The fundamental values outlined below articulate a commitment from the university to ensure that Carleton University programs, services and community involvement adhere to the Aboriginal Co-ordinated Strategy. In other words, Carleton does not claim to have achieved all of the goals set herein; rather, the fundamental values act as guides that Carleton students, faculty and staff use in their studies and in their work.[2]

Fundamental Values

Carleton University acknowledges the location of its campus on the traditional, unceded territories of the Algonquin nation. Carleton acknowledges First Nations, Inuit and Métis as the first inhabitants of this land.  As a starting point, meaningful and reciprocal relationships between Carleton and Algonquin communities will be built and fostered. Eventually, relationships will extend to numerous Aboriginal communities in Canada. These relationships will help to guide Aboriginal-related initiatives at the university.

Carleton University recognizes that Aboriginal students, faculty and staff study, teach and work at the university in the manner of aditawazi nisoditadiwin. Aditawazi nisoditadiwin, in Màmìwininìmowin (Algonquin language), explains the concept of being between two worlds with an understanding of both. In this way, Aboriginal peoples at Carleton combine the tools provided by the university with their traditional knowledge and grounding in communities.

Carleton University creates an open and welcoming environment that encourages Aboriginal peoples and communities to establish a connection with and fully participate in the Carleton community. This includes cultivating a safe space for creative and critical inquiry where the shared history and separate histories of Aboriginal peoples and Canadians may be explored.

Carleton University respects and values Indigenous knowledge. Recognizing that Indigenous knowledge has an important place and role on campus, Carleton University welcomes opportunities to include Indigenous knowledge into the learning environment. Carleton University acknowledges that the first inhabitants of this land now known as Canada are distinct peoples of sovereign Indigenous nations. As such, Aboriginal peoples hold a unique citizenship and, as First Peoples, are not considered to be “multicultural” or “visible minorities” in Canada.

Carleton University is dedicated to simultaneously recognizing the history of First Nations, Inuit, and Métis in Canada, as well as the contemporary contributions and realities of Aboriginal peoples. As part of its dedication to addressing real world issues, Carleton commits to working with Aboriginal peoples, communities and nations in the modern day.

Carleton University is unique in its ability to reflect and honour the diversity of Aboriginal peoples and cultures in Canada’s capital, and promotes a place of belonging for First Nations, Inuit and Métis in the academy.

Finally, Carleton University understands that the fundamental values are aspirational in nature and continually works toward realizing them. Carleton welcomes Aboriginal and non-Aboriginal students, faculty, staff and communities to add to the Aboriginal Co-ordinated Strategy. As a living, organic document, the fundamental values are subject to change as the Carleton community and Aboriginal communities grow, transform and flourish.
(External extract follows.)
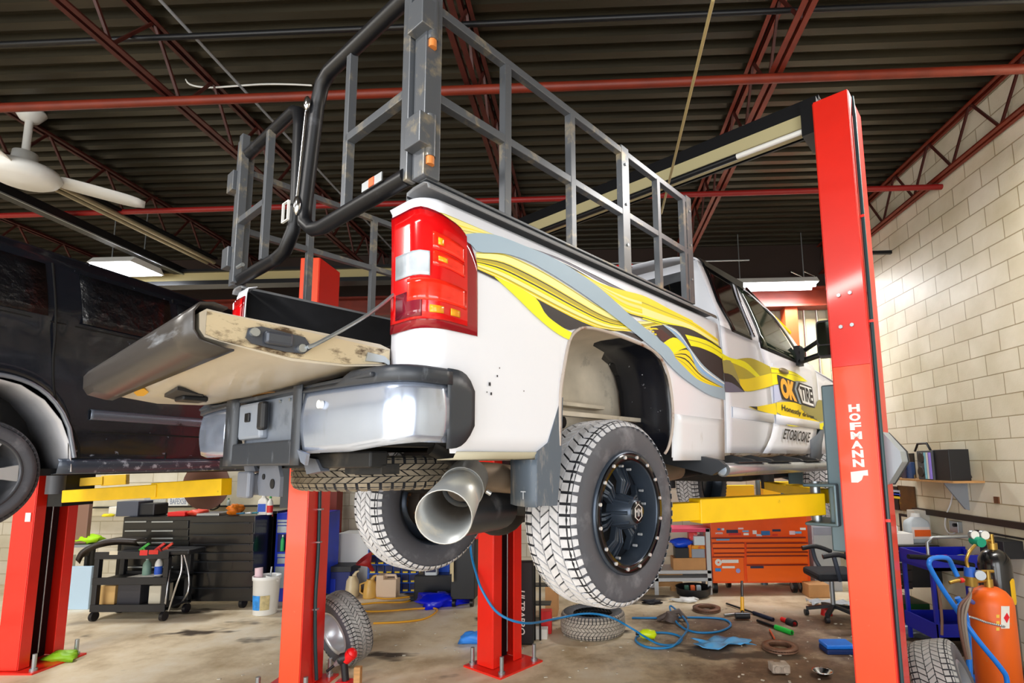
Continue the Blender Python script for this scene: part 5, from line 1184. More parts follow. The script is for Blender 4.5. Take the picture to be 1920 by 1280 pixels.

Approved by Senate, June 22, 2011.

[1] Carleton University uses the term “Aboriginal” in the spirit of its use in section 35 of the Canadian Constitution Act, 1982 to refer inclusively to members of First Nations (status and non-status, treaty and non-treaty Indians), Inuit and Métis peoples in Canada. In doing so, it is important to recognize many people prefer the terms that are specific and traditional to their communities. Carleton uses the term “Indigenous” to refer to first peoples both in Canada and internationally.

[2] Ethical practices when working with Aboriginal peoples and communities include ensuring that actions follow words. The forthcoming Aboriginal Co-ordinated Strategy in Practice will serve as a guide to put the fundamental values into action.